## PROBLEM
Scan the data for "from" and copy the lines it appears in.

## RAW DATA
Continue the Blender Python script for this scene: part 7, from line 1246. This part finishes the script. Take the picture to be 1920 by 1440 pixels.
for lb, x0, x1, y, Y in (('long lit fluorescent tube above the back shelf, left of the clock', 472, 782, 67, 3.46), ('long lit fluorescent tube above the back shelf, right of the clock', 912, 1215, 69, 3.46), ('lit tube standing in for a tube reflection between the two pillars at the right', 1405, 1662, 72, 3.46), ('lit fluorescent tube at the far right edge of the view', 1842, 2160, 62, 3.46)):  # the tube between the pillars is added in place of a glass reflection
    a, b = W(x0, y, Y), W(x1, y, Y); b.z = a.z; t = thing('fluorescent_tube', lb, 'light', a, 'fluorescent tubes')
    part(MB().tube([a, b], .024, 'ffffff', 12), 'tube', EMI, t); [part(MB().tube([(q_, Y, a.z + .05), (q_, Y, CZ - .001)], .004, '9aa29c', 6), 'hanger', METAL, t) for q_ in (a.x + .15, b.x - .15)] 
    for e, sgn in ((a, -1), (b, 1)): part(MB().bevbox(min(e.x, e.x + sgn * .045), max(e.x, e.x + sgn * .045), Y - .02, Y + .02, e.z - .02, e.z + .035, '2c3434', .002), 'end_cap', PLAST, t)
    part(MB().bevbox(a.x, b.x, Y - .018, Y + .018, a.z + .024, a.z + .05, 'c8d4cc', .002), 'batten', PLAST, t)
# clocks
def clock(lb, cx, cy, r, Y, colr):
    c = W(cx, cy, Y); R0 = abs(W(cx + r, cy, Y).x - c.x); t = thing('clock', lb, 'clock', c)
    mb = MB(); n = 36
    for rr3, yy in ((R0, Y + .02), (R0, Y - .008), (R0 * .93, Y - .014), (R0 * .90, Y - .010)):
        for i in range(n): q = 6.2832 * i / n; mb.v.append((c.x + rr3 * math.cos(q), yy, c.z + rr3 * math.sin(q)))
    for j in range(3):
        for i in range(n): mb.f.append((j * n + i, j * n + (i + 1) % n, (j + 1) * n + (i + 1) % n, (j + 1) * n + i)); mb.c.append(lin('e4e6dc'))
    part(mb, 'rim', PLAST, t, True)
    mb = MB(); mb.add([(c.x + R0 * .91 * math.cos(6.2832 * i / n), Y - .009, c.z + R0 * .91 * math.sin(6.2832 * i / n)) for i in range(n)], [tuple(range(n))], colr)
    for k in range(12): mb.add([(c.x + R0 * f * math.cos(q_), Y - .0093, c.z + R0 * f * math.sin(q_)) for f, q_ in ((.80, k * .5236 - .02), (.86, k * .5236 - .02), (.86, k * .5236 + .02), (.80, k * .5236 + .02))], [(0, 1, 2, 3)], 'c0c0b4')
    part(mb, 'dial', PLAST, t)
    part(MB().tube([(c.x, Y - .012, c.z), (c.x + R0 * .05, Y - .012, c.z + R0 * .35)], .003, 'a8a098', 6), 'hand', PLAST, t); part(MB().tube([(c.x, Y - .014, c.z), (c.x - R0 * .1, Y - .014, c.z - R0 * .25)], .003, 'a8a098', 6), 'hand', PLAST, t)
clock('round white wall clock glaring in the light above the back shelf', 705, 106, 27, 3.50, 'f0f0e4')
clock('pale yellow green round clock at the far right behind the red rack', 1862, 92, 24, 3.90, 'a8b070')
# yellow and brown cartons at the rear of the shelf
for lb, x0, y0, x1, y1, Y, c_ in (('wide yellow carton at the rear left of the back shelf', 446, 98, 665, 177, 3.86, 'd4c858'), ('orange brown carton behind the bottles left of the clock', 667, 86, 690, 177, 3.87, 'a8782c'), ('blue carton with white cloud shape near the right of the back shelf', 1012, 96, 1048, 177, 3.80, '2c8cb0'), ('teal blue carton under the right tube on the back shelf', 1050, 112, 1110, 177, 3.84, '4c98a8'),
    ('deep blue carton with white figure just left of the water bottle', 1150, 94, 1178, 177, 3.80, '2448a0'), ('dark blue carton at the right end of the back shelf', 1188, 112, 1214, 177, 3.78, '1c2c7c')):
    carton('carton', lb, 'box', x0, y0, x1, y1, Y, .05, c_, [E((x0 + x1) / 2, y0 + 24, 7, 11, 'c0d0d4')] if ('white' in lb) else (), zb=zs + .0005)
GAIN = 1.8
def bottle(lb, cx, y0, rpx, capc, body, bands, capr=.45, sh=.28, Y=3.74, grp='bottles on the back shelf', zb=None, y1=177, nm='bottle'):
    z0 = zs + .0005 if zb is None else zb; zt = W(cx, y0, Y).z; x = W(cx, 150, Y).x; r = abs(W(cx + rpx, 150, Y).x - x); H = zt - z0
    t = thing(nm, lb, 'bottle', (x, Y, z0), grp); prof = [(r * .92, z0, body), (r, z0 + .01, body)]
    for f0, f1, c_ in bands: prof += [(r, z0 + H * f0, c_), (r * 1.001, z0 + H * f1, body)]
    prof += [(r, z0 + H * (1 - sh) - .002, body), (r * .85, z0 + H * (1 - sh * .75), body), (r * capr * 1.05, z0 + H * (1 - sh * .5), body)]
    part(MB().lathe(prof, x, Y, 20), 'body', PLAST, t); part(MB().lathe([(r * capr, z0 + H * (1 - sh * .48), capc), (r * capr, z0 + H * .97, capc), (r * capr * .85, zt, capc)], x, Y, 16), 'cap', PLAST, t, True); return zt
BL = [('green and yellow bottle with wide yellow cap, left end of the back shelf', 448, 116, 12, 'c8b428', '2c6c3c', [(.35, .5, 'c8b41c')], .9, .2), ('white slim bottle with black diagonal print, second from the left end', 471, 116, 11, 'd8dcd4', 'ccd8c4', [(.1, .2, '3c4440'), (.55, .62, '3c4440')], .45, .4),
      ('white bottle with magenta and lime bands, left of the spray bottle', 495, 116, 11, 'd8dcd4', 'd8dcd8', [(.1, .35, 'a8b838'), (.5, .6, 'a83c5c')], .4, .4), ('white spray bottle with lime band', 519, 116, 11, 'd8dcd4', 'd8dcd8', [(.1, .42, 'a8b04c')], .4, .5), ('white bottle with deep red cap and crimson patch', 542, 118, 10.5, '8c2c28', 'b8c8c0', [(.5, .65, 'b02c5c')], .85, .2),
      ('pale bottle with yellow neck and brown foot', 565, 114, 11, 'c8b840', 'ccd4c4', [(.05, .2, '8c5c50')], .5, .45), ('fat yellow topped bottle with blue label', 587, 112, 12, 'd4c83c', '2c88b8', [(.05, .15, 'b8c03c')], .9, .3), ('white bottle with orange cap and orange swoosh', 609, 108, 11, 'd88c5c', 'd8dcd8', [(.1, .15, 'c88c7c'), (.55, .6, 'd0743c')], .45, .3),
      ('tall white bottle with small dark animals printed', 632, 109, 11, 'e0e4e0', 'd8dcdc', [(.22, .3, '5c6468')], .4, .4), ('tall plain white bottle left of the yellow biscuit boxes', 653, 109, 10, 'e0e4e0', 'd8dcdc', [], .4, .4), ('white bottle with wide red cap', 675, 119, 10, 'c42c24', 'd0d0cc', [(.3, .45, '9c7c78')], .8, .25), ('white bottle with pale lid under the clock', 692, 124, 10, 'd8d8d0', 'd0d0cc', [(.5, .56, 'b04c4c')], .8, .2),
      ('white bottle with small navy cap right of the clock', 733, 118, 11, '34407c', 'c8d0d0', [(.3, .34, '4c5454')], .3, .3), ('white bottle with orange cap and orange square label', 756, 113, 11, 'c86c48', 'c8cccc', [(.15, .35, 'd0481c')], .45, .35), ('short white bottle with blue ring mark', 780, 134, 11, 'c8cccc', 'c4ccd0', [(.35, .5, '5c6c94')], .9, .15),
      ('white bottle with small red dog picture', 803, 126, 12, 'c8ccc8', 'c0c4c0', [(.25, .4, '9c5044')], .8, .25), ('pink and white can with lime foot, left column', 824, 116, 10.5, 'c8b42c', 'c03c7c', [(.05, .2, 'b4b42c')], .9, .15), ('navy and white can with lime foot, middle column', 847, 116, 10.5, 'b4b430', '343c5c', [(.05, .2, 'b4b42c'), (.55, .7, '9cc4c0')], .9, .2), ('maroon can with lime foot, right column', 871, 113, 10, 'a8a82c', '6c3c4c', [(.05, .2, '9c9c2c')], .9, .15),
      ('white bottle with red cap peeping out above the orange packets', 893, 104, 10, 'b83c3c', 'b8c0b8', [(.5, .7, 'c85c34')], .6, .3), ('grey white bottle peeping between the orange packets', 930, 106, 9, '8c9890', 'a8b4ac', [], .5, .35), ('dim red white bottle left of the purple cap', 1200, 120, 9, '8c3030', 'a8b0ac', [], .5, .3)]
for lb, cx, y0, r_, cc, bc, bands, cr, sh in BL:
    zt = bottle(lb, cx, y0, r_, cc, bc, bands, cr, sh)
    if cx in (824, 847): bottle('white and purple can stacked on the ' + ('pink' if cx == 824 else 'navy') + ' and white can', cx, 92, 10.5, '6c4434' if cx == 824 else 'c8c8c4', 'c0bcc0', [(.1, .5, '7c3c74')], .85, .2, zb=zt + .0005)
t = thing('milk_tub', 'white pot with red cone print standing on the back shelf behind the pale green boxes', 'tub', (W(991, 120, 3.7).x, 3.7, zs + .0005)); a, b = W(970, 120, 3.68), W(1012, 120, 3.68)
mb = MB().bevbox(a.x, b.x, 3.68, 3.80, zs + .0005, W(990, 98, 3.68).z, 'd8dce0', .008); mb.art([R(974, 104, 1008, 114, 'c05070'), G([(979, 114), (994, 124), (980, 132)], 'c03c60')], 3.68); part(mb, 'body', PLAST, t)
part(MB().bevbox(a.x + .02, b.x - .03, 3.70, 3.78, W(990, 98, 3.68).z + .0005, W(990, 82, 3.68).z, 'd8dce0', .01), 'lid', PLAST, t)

## PROBLEM SOLUTION
Continue the Blender Python script for this scene: part 7, from line 1246. This part finishes the script. Take the picture to be 1920 by 1440 pixels.
BL = [('green and yellow bottle with wide yellow cap, left end of the back shelf', 448, 116, 12, 'c8b428', '2c6c3c', [(.35, .5, 'c8b41c')], .9, .2), ('white slim bottle with black diagonal print, second from the left end', 471, 116, 11, 'd8dcd4', 'ccd8c4', [(.1, .2, '3c4440'), (.55, .62, '3c4440')], .45, .4),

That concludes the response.